Tip big here, because these waitresses are never not in motion. They don’t just serve their customers — they wash dishes, grill tortillas, pack up takeout orders, make the guacamole, and ring up sales. There’s no ego here, and the food itself is appropriately humble — and absolutely delicious.
It’s also cheap enough that you might be tempted to order every last kind of taco. I have — at different times, mind you — and there’s not a loser in the bunch. Start with the grilled-fish tacos and the Rajas, which combines poblano pepper, queso and onion. Have just a couple and you’ll still have room for one of the seafood dishes — chilled shrimp cocktail, for sure, and the camarones a la Diabla, a devilish dish of prawns boiled in some intensely spicy chili concoction and served over rice.

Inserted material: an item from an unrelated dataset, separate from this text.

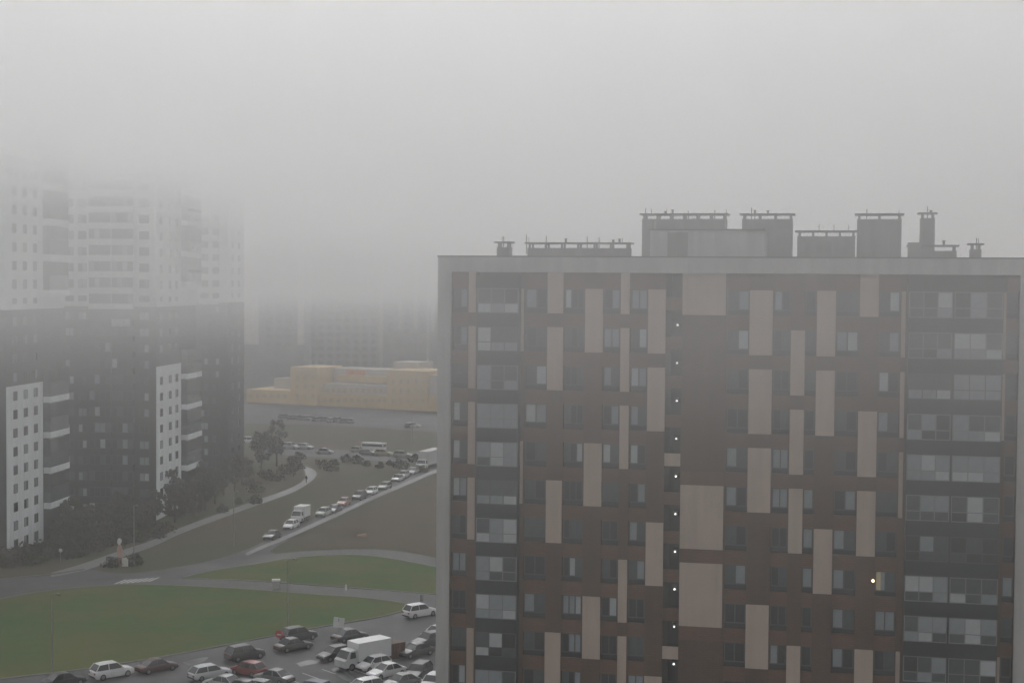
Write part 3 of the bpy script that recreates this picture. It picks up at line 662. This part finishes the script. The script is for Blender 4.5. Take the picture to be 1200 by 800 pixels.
TV = [(crown_mesh(1, 2.4, 2.6, 1500, .26, 0), limb_mesh(1, 2.6, 2.0), 4.6), (crown_mesh(2, 2.1, 3.0, 1300, .26, 1), limb_mesh(2, 2.8, 1.9), 5.0),
      (crown_mesh(3, 2.7, 2.2, 1300, .28, 2), limb_mesh(3, 2.2, 2.2), 3.9), (crown_mesh(4, 1.8, 3.4, 1300, .25, 0), limb_mesh(4, 3.0, 1.5), 5.6)]
SV = [crown_mesh(11, 1.5, 1.0, 500, .2, 0), crown_mesh(12, 1.3, .9, 500, .2, 1), crown_mesh(13, 1.7, .9, 500, .2, 2)]
def tree(u, v, s, label, group, var=None):
    cm, tm, zc = TV[random.randrange(4) if var is None else var]; p = G(u, v)
    o = empty('tree', (p.x, p.y, 0), random.uniform(0, 6.28), label, 'tree', group); o.scale = (s, s, s * random.uniform(.92, 1.08))
    put('trunk', tm, o, (0, 0, 0)); put('crown', cm, o, (0, 0, zc)); return o
def shrub(u, v, s, label, group):
    p = G(u, v); o = put('shrub', random.choice(SV), None, (p.x, p.y, .55 * s), random.uniform(0, 6.28)); o.scale = (s, s, s)
    return tag(o, label, 'shrub', group)
g1 = 'trees and shrubs at the foot of the stepped block'
for (u, v) in ((66, 652), (79, 650), (92, 645), (104, 648), (113, 637), (122, 641), (133, 630), (145, 634), (158, 625), (150, 618), (170, 618), (182, 612), (84, 636), (100, 630), (120, 624), (138, 615), (165, 606), (205, 612), (216, 604), (228, 606), (240, 598), (236, 590), (252, 590), (222, 594), (262, 580), (248, 578), (275, 575), (284, 566)):
    tree(u, v, random.uniform(.62, .95), 'dark leafy tree in the belt between the stepped block and the footpath', 'belt of trees below the stepped block')
tree(198, 603, 1.05, 'bushy dark tree standing before the white panel of the second step', 'single trees', 0)
tree(212, 605, .85, 'smaller dark tree at the right foot of the second white panel', 'single trees', 1)
tree(324, 546, 1.15, 'taller round-topped tree of the hazy pair left of the footpath end', 'single trees', 3)
tree(306, 549, 1.15, 'shorter tree of the hazy pair, nearer the stepped block', 'single trees', 0)
tree(344, 558, .7, 'low tree beside the bend of the footpath', 'single trees', 2)
for i in range(46):
    t = i / 45; u = 2 + 190 * t; v = 664 - 2 - (u / 190) ** 1.3 * 36 + random.uniform(-9, 4)
    shrub(u, v, random.uniform(.8, 1.6), 'low dark shrub in the border beside the footpath and stepped block', 'shrubs along the footpath')
for (u, v) in ((292, 570), (300, 577), (312, 560), (323, 563), (336, 555), (346, 550), (380, 548), (392, 545), (404, 541), (417, 543), (430, 546), (446, 548), (458, 545), (470, 549), (486, 541), (494, 553), (350, 538), (388, 552), (300, 590), (280, 590), (262, 600)):
    shrub(u, v, random.uniform(.7, 1.5), 'rust-brown or dark shrub on the rough ground by the service road', 'shrubs on the rough ground')
shrub(131, 664, .9, 'dark bush left of the orange and white roadside stand', 'shrubs by the stand'); shrub(155, 662, 1.0, 'dark bush right of the orange and white roadside stand', 'shrubs by the stand')

# ------------------------------------------------------------------ street furniture
def lamp_post(u, v, h, az, label):
    p = G(u, v); o = empty('street_lamp', (p.x, p.y, 0), az, label, 'street lamp', 'street lamps')
    MB().tube([(0, 0, 0), (0, 0, h * .5), (0, 0, h)], [.11, .085, .06], 8).build('pole', M_POLE, o)
    MB().tube([(0, 0, h - .02), (.5, 0, h + .25), (1.4, 0, h + .35)], .04, 6).build('arm', M_POLE, o)
    MB().box(1.3, 2.0, -.15, .15, h + .27, h + .42).build('lamp_head', M_CAP, o)
lamp_post(337, 741, 9, R(-50), 'grey street lamp rising from the lawn edge behind the dark car pair')
lamp_post(61, 793, 9, R(-50), 'grey street lamp at the lower left lawn edge')
lamp_post(157, 662, 9, R(-60), 'grey street lamp beside the footpath near the roadside stand')
lamp_post(274, 641, 9, R(-60), 'faint street lamp between footpath and queue road')
lamp_post(483, 520, 8, R(-60), 'hazy street lamp by the service road near the lorry')
p = G(323.5, 690); cab = empty('utility_cabinet', (p.x, p.y, 0.03), R(10), 'white utility cabinet with pale lid on the drive between the lawns', 'cabinet')
MB().box(-.5, .5, -.35, .35, 0, 1.15).build('body', mat('cabinet_grey', (.30, .30, .29), .6), cab); MB().box(-.58, .58, -.42, .42, 1.15, 1.38).build('lid', mat('lid_white', (.62, .62, .6), .6), cab)
MB().box(-.42, .42, -.37, -.35, .12, 1.05).build('door', mat('cabinet_door', (.36, .36, .35), .6), cab)
p = G(397, 746); sg = empty('board_sign', (p.x, p.y, 0.03), R(20), 'tilted pale square board on a post beside the dark saloon', 'sign')
MB().tube([(0, .05, 0), (0, .05, 2.2)], .05, 6).build('post', M_POLE, sg)
bo = MB().box(-.68, .68, -.03, .03, -.62, .62).build('board', mat('board_white', (.42, .43, .42), .6), sg, (0, 0, 1.75)); bo.rotation_euler = (R(-25), R(12), 0)
p = G(327, 757); sg = empty('round_road_sign', (p.x, p.y, 0.03), R(-15), 'round red sign with white centre at the left end of the dark pair', 'sign')
MB().tube([(0, .06, 0), (0, .06, 1.8)], .04, 6).build('post', M_POLE, sg)
MB().tube([(0, .02, 1.45), (0, -.03, 1.45)], .48, 20).build('disc', mat('sign_red', (.42, .04, .05), .5), sg); MB().box(-.25, .3, -.045, -.031, 1.32, 1.48).build('bar', mat('sign_white', (.6, .6, .6), .5), sg)
p = G(405.5, 692); bl = tag(MB().tube([(0, 0, 0), (0, 0, .75)], .16, 8).tube([(0, 0, .75), (0, 0, .9)], [.16, .05], 8).build('bollard', mat('bollard_white', (.5, .5, .5), .6), None, (p.x, p.y, .03)), 'small white bollard at the edge of the drive', 'bollard')
p = G(494, 705); bl2 = tag(MB().tube([(0, 0, 0), (0, 0, 1.0)], .2, 8).build('bollard', M_KERB, None, (p.x, p.y, .03)), 'pale bollard behind the white off-roader', 'bollard')
p = G(424, 629); tag(MB().loft([[(-.9, -.5, 0), (.9, -.3, 0), (.7, .5, 0), (-.8, .5, 0)], [(-.85, -.45, .4), (.8, -.28, .55), (.65, .45, .5), (-.7, .4, .35)]]).build('concrete_block', mat('tan_concrete', (.34, .24, .19), .9), None, (p.x, p.y, .05), R(20)), 'tan concrete slab lying in the brown grass', 'slab')
p = G(143, 663); st = empty('advertising_stand', (p.x, p.y, .03), R(-10), 'orange and white roadside advertising stand by the crossing', 'sign')
MB().tube([(-.1, 0, 0), (-.35, 0, 3.6)], .07, 6).build('mast', M_POLE, st)
MB().loft([[(-.75, -.05, 1.5), (.25, -.05, 1.5), (.25, .1, 1.5), (-.75, .1, 1.5)], [(-.85, -.05, 2.6), (.05, -.05, 2.5), (.05, .1, 2.5), (-.85, .1, 2.6)], [(-.55, -.05, 3.3), (-.2, -.05, 3.2), (-.2, .1, 3.2), (-.55, .1, 3.3)]]).build('banner', mat('banner_orange', (.40, .24, .17), .7), st)
MB().tube([(-.45, 0, 3.25), (-.42, 0, 3.6), (-.4, 0, 4.0), (-.4, 0, 4.2)], [.18, .34, .3, .08], 10).build('finial', mat('stand_white', (.50, .50, .47), .7), st)
MB().loft([[(.05, -.3, 0), (1.0, -.3, 0), (1.0, -.1, 0), (.05, -.1, 0)], [(.1, -.25, .7), (1.05, -.25, .9), (1.05, -.1, .9), (.1, -.1, .7)], [(.0, -.2, 1.25), (.75, -.2, 1.35), (.75, -.1, 1.35), (.0, -.1, 1.25)]]).build('lower_board', mat('stand_white', (.50, .50, .47)), st)
MB().box(-.6, .1, -.3, .2, 0.0, 1.3).build('pedestal', mat('stand_red', (.25, .11, .09), .8), st)
for (u, v, h, lb) in ((71, 658, 1.5, 'small pale globe light in the border near the white panel'), (93, 628, 2.4, 'pale globe light in the tree belt below the balconies')):
    p = G(u, v); o = empty('garden_light', (p.x, p.y, 0), 0, lb, 'lamp', 'garden lights')
    MB().tube([(0, 0, 0), (0, 0, h)], .05, 6).build('post', M_POLE, o); MB().tube([(0, 0, h), (0, 0, h + .15), (0, 0, h + .4), (0, 0, h + .55)], [.1, .28, .28, .1], 8).build('globe', mat('globe_white', (.5, .5, .48), .4), o)

# person on the footpath bend
def person(u, v, hd):
    p = G(u, v); pts = [((0, 0, .95), .15), ((0, 0, 1.2), .15), ((0, 0, 1.42), .16), ((.02, 0, 1.52), .065), ((.03, 0, 1.62), .10), ((.03, 0, 1.72), .09),
        ((.05, .10, .9), .10), ((.14, .11, .5), .075), ((.08, .11, .07), .05), ((.2, .11, .04), .04), ((-.03, -.10, .9), .10), ((-.06, -.11, .5), .075), ((-.22, -.11, .09), .05), ((-.1, -.11, .04), .04),
        ((0, .2, 1.4), .07), ((-.06, .26, 1.12), .05), ((.04, .27, .88), .04), ((0, -.2, 1.4), .07), ((.06, -.26, 1.12), .05), ((.18, -.26, .92), .04)]
    eg = [(0, 1), (1, 2), (2, 3), (3, 4), (4, 5), (0, 6), (6, 7), (7, 8), (8, 9), (0, 10), (10, 11), (11, 12), (12, 13), (2, 14), (14, 15), (15, 16), (2, 17), (17, 18), (18, 19)]
    me = bpy.data.meshes.new('person'); me.from_pydata([q[0] for q in pts], eg, []); o = put('person', me, None, (p.x, p.y, .04), R(hd))
    sk = o.modifiers.new('skin', 'SKIN'); o.modifiers.new('sub', 'SUBSURF').levels = 1
    for i, q in enumerate(pts): me.skin_vertices[0].data[i].radius = (q[1], q[1])
    me.skin_vertices[0].data[0].use_root = True; me.materials.append(mat('dark_clothing', (.03, .03, .035), .9))
    tag(o, 'person in dark clothes walking on the bend of the footpath', 'person')
person(359, 566, 230)

# ------------------------------------------------------------------ haze and low cloud
def volume(name, x, y0, y1, z0, z1, density, col=(1, 1, 1)):
    m = bpy.data.materials.new(name); m.use_nodes = True; t = m.node_tree; t.nodes.remove(t.nodes['Principled BSDF'])
    v = t.nodes.new('ShaderNodeVolumePrincipled'); v.inputs['Density'].default_value = density; v.inputs['Color'].default_value = (*col, 1); v.inputs['Anisotropy'].default_value = 0.5
    t.links.new(v.outputs[0], t.nodes['Material Output'].inputs['Volume'])
    return tag(MB().box(-x, x, y0, y1, z0, z1).build(name, m), kind='stuff')
volume('haze', 1500, -400, 2000, -1.5, 96, 0.00015, (.98, .98, .98))
for i, (z, d) in enumerate(((30, .0002), (34, .0008), (36.5, .0021), (39, .0017), (51, .0006), (53, .003), (55, .006), (57.5, .008), (60, .010))):
    volume('low_cloud', 1480 - i * 7, -390 + i * 7, 1980 - i * 7, z, 95 - i * .7, d, (.99, .99, .99))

And look, when I say hot and spicy about the stuff here, I mean it. The salsa in the squeeze bottles is addictive but positively nuclear. Put some on a tortilla chip and it detonates in your mouth.
In one working week, I visited these six family-owned restaurants and either discovered or remembered that each is well worth becoming a staple when you take a lunch break. Each reflects the diversity, talent and graciousness that have always made up the heart of downtown Kansas City, Kansas.
That’s what I’d call successful. And at least one of the proprietors I met defines success on similar terms.
“When we first opened the pizzeria in this neighborhood,” Brunetti Jr., of Nick’s Pizza, says, “we weren’t doing all that well. I wasn’t sure how successful we could ever be. But in the last few years, our business has really picked up quite a bit. Now I like this location a lot. It’s not making us rich, but I can’t complain.”